### Short task
Leaving out every picture, copy the lines of the data exactly, from the first through the line containing "return (f(r), f(g), f(b), 1)".

### Source material
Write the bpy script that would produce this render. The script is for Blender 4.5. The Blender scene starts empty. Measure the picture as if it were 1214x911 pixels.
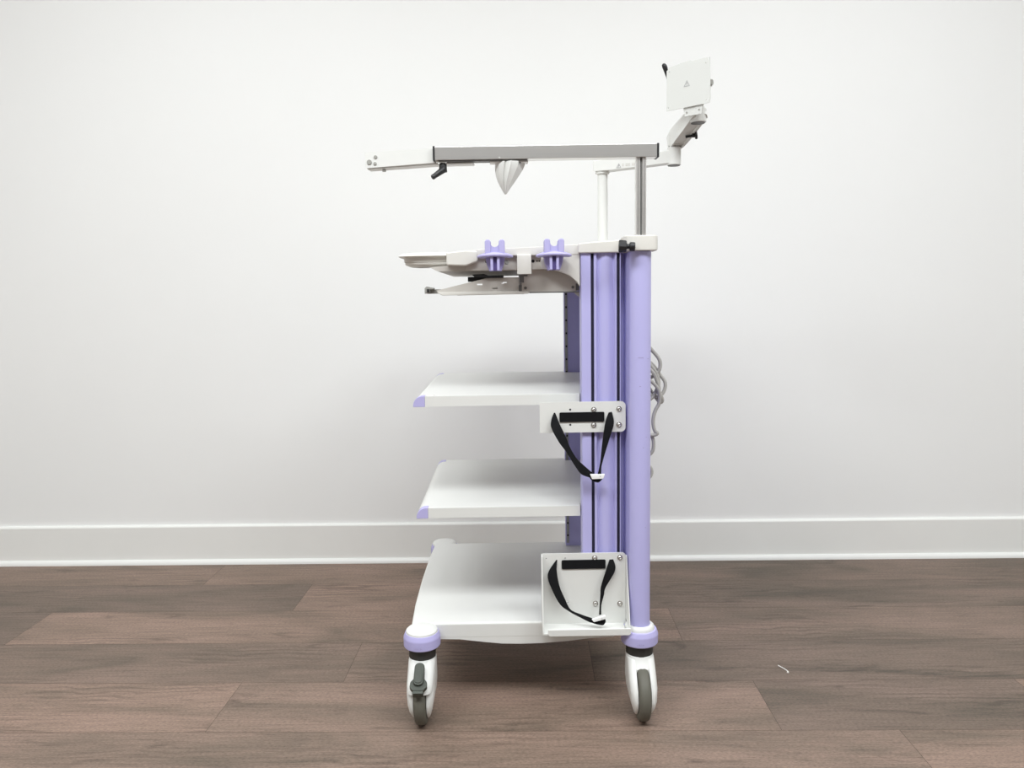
import bpy, bmesh, math, random
from mathutils import Vector, Matrix
random.seed(4)
PI = math.pi
sc = bpy.context.scene
COL = sc.collection

# ------------------------------------------------------------------ materials
def srgb(r, g, b):
    f = lambda c: (c/255/12.92 if c/255 <= .04045 else ((c/255+.055)/1.055)**2.4)
    return (f(r), f(g), f(b), 1)

def mat(name, col, rough=.5, metal=0, var=.03, scale=14, bump=0, bscale=120, spec=.5, stretch=None):
    m = bpy.data.materials.new(name); m.use_nodes = True
    nt = m.node_tree; b = nt.nodes['Principled BSDF']
    b.inputs['Roughness'].default_value = rough
    b.inputs['Metallic'].default_value = metal
    b.inputs['Specular IOR Level'].default_value = spec
    tc = nt.nodes.new('ShaderNodeTexCoord'); mp = nt.nodes.new('ShaderNodeMapping')
    if stretch: mp.inputs['Scale'].default_value = stretch
    nt.links.new(tc.outputs['Object'], mp.inputs['Vector'])
    n = nt.nodes.new('ShaderNodeTexNoise'); n.inputs['Scale'].default_value = scale; n.inputs['Detail'].default_value = 4
    nt.links.new(mp.outputs['Vector'], n.inputs['Vector'])
    mx = nt.nodes.new('ShaderNodeMix'); mx.data_type = 'RGBA'
    c = col
    mx.inputs[6].default_value = tuple(max(0, v*(1-var)) for v in c[:3]) + (1,)
    mx.inputs[7].default_value = tuple(min(1, v*(1+var)) for v in c[:3]) + (1,)
    nt.links.new(n.outputs['Fac'], mx.inputs[0])
    nt.links.new(mx.outputs[2], b.inputs['Base Color'])
    if bump:
        n2 = nt.nodes.new('ShaderNodeTexNoise'); n2.inputs['Scale'].default_value = bscale
        nt.links.new(mp.outputs['Vector'], n2.inputs['Vector'])
        bp = nt.nodes.new('ShaderNodeBump'); bp.inputs['Strength'].default_value = bump; bp.inputs['Distance'].default_value = .001
        nt.links.new(n2.outputs['Fac'], bp.inputs['Height']); nt.links.new(bp.outputs['Normal'], b.inputs['Normal'])
    return m

M = dict(
    white=mat('white_powder_coat', (.73, .73, .705, 1), .42, var=.015, bump=.05, bscale=400),
    plategrey=mat('pale_grey_powder_coat', (.655, .66, .635, 1), .45, var=.015),
    cream=mat('cream_plastic', (.71, .69, .645, 1), .45, var=.02),
    greymetal=mat('grey_beige_sheet_metal', (.56, .53, .49, 1), .45, var=.03),
    dgrey=mat('dark_grey_metal', (.14, .14, .135, 1), .5, var=.1),
    purple=mat('lavender_paint', (.47, .45, .755, 1), .40, var=.02, bump=.05, bscale=500),
    purple_plastic=mat('lavender_plastic', (.46, .43, .72, 1), .42, var=.03),
    purple_dark=mat('dark_violet', (.115, .085, .26, 1), .5, var=.05),
    groove=mat('painted_groove_shade', (.022, .020, .045, 1), .6, var=.08),  # near-black violet standing in for shade deep in the column grooves
    black=mat('black_plastic', (.012, .012, .013, 1), .45, var=.2),
    web=mat('black_webbing', (.008, .008, .009, 1), .85, var=.3, scale=300, bump=.3, bscale=900, spec=.15),
    hole=mat('dark_hole', (.01, .01, .012, 1), .8, var=.1),
    steel=mat('brushed_stainless', (.76, .745, .725, 1), .32, 1, var=.07, scale=60, stretch=(.12, 6, 6), bump=.05, bscale=200),
    chrome=mat('chrome_bolt', (.62, .61, .59, 1), .25, 1, var=.05),
    zinc=mat('zinc_strip', (.34, .335, .31, 1), .5, .1, var=.1),
    tyre=mat('grey_olive_rubber', (.115, .11, .088, 1), .6, var=.12, scale=30),
    pedal=mat('dark_olive_plastic', (.055, .062, .05, 1), .55, var=.1),
    collar=mat('charcoal_plastic', (.028, .027, .024, 1), .55, var=.1),
    buckle=mat('white_buckle_plastic', (.88, .88, .87, 1), .35, var=.02),
    cord=mat('grey_cord_rubber', (.47, .455, .43, 1), .5, var=.06),
    mark=mat('grey_print', (.42, .42, .42, 1), .6, var=.05),
    scuff=mat('scuff_grey', (.34, .31, .52, 1), .7, var=.2),
    wall=mat('wall_paint_white', (.885, .885, .875, 1), .75, var=.012, scale=3, bump=.12, bscale=160, spec=.25),
    wall_grey=mat('wall_paint_grey', (.45, .45, .45, 1), .75, var=.012, scale=3, spec=.25),
    base=mat('baseboard_paint', (.87, .87, .845, 1), .45, var=.025, scale=6),
    shoe=mat('shoe_moulding_paint', (.86, .86, .84, 1), .4, var=.01),
    gap=mat('floor_gap', (.045, .034, .03, 1), .8, var=.1),
    scrap=mat('white_scrap', (.85, .84, .8, 1), .5, var=.02),
)

def wood():
    m = bpy.data.materials.new('vinyl_oak_planks'); m.use_nodes = True
    nt = m.node_tree; N = nt.nodes.new; L = nt.links.new; b = nt.nodes['Principled BSDF']
    uv = N('ShaderNodeUVMap'); uv.uv_map = 'grain'
    at = N('ShaderNodeAttribute'); at.attribute_name = 'plank'
    def mapped(sx, sy):
        mp = N('ShaderNodeMapping'); mp.inputs['Scale'].default_value = (sx, sy, 1); L(uv.outputs['UV'], mp.inputs['Vector']); return mp
    def noise(mp, scale, detail=6, dist=0., rough=.6):
        n = N('ShaderNodeTexNoise'); n.inputs['Scale'].default_value = scale; n.inputs['Detail'].default_value = detail
        n.inputs['Distortion'].default_value = dist; n.inputs['Roughness'].default_value = rough
        L(mp.outputs['Vector'], n.inputs['Vector']); return n
    def ramp(src, stops):
        r = N('ShaderNodeValToRGB'); e = r.color_ramp.elements
        e[0].position, e[0].color = stops[0]; e[1].position, e[1].color = stops[-1]
        for p, c in stops[1:-1]:
            x = e.new(p); x.color = c
        L(src, r.inputs['Fac']); return r
    def mix(mode, fac, a, c):
        x = N('ShaderNodeMix'); x.data_type = 'RGBA'; x.blend_type = mode
        if isinstance(fac, float): x.inputs[0].default_value = fac
        else: L(fac, x.inputs[0])
        L(a, x.inputs[6]); L(c, x.inputs[7]); return x.outputs[2]
    g = lambda v: (v, v, v, 1)
    # broad zones inside a plank: pinkish brown against greyer brown
    zone = noise(mapped(1.0, 4.5), 1.6, 3, .6)
    base = ramp(zone.outputs['Fac'], [(.30, (.150, .118, .092, 1)), (.50, (.238, .174, .138, 1)), (.70, (.295, .210, .170, 1))])
    tint = ramp(at.outputs['Fac'], [(0, (.50, .52, .51, 1)), (.25, (.68, .69, .68, 1)), (.5, (.95, .92, .90, 1)), (1, (1.13, 1.06, 1.03, 1))])
    c = mix('MULTIPLY', 1.0, base.outputs['Color'], tint.outputs['Color'])
    # long fine grain
    fine = noise(mapped(2.2, 70), 3.0, 9, .3, .7)
    fr = ramp(fine.outputs['Fac'], [(.30, g(.58)), (.50, g(1.0)), (.72, g(1.20))])
    c = mix('MULTIPLY', .85, c, fr.outputs['Color'])
    # cathedral figure
    wv = N('ShaderNodeTexWave'); wv.wave_type = 'BANDS'; wv.bands_direction = 'Y'
    wv.inputs['Scale'].default_value = 9; wv.inputs['Distortion'].default_value = 9; wv.inputs['Detail'].default_value = 4
    wv.inputs['Detail Scale'].default_value = 1.3
    L(mapped(.55, 1.6).outputs['Vector'], wv.inputs['Vector'])
    wr = ramp(wv.outputs['Fac'], [(0, g(.66)), (.4, g(1.0)), (1, g(1.08))])
    wm = ramp(noise(mapped(1.2, 3.5), 1.7, 2).outputs['Fac'], [(.5, g(0)), (.66, g(.8))])
    c = mix('MULTIPLY', wm.outputs['Color'], c, wr.outputs['Color'])
    # dark smudges / knots
    kn = noise(mapped(3.0, 13), 1.5, 4, 1.0)
    kr = ramp(kn.outputs['Fac'], [(.27, g(.48)), (.40, g(1.0))])
    c = mix('MULTIPLY', .75, c, kr.outputs['Color'])
    sp = noise(mapped(130, 330), 1.0, 3)
    sr = ramp(sp.outputs['Fac'], [(.33, g(.66)), (.5, g(1.0)), (.70, g(1.28))])
    c = mix('MULTIPLY', .8, c, sr.outputs['Color'])
    L(c, b.inputs['Base Color'])
    b.inputs['Roughness'].default_value = .50; b.inputs['Specular IOR Level'].default_value = .30
    bp = N('ShaderNodeBump'); bp.inputs['Strength'].default_value = .10; bp.inputs['Distance'].default_value = .001
    L(fine.outputs['Fac'], bp.inputs['Height']); L(bp.outputs['Normal'], b.inputs['Normal'])
    return m
M['wood'] = wood()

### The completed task
Write the bpy script that would produce this render. The script is for Blender 4.5. The Blender scene starts empty. Measure the picture as if it were 1214x911 pixels.
import bpy, bmesh, math, random
from mathutils import Vector, Matrix
random.seed(4)
PI = math.pi
sc = bpy.context.scene
COL = sc.collection

# ------------------------------------------------------------------ materials
def srgb(r, g, b):
    f = lambda c: (c/255/12.92 if c/255 <= .04045 else ((c/255+.055)/1.055)**2.4)
    return (f(r), f(g), f(b), 1)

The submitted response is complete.